In other words, policy, investors, industry, and the public have a symbiotic relationship - so they need to talk to each other.

2) Policy drives sector development

Another recurring theme was the importance of policy in driving sector development. 

In a session on policy approaches from England, Wales, and Scotland, Stuart Hayward-Higham, technical development director at Suez, said: “Policy sets the baseline and then market delivers.

“Without policy nothing happens because there’s no driver.
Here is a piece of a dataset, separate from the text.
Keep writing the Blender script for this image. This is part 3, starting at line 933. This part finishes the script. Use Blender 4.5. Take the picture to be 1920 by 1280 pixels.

Policy sets signals and direction of travel -- if that’s clear, understandable and defendable for the market, they’ll do the rest.”

Angus Hamilton, managing director at Levenseat, corroborated Hayward-Higham.

“The market is there to deliver but policy is there to drive the market and keep pushing and set the bar higher.”

In Scotland, he said, “policy initially held back the development of plants” - proving its influence.

But now, with the landfill ban, “there’s more confidence in being able to deliver plants in Scotland. 

“The policy has been a key driver here.”

In a later leaders’ panel about the shape of the industry in the next 5, 10, or 20 years, Julia Watsford, UK managing director at Wheelabrator Technologies, also listed regulatory support as one of the things that has helped her company - a key sector player - grow. 

“The introduction of landfill tax was the primary driver to explore continued investment in the UK,” she said.

3) Heat networks remain an ongoing, increasingly vital challenge

In a striking moment during a session on investment, Allan Vlah, director of infrastructure at Aviva Investors, said: “We would actively be investing in EfW plants with heat off-take if they existed. It would make complete sense.” 

“But the heat issue generally seems to me like a lot of sizzle and very little steak.

“I don’t see that changing anytime soon.”

David Harradine, director at Project Finance, likewise recognised the current dearth in heat, but acknowledged the difficulty of installing it. 

“There isn’t an EfW operator around who wouldn’t connect their plants to heat because it makes more money. 

“It’s the difficulty around putting that infrastructure in place that slows things.”

All agreed now was the time to act. James Samworth, partner at Greencoat Capital, asserted that in the face of the climate crisis, “the UK does need to decarbonise its heat supply fairly rapidly”.

But perhaps John Ferguson of EcoideaM put it most clearly, suggesting that heat is moving too slowly - and at a cost.

“I’m hearing the same things I’ve been hearing for 30 years,” he said. 

“We really have a duty to think about the wider global crisis we’re facing and what we can do to contribute to tackling that. I’m not quite hearing that.”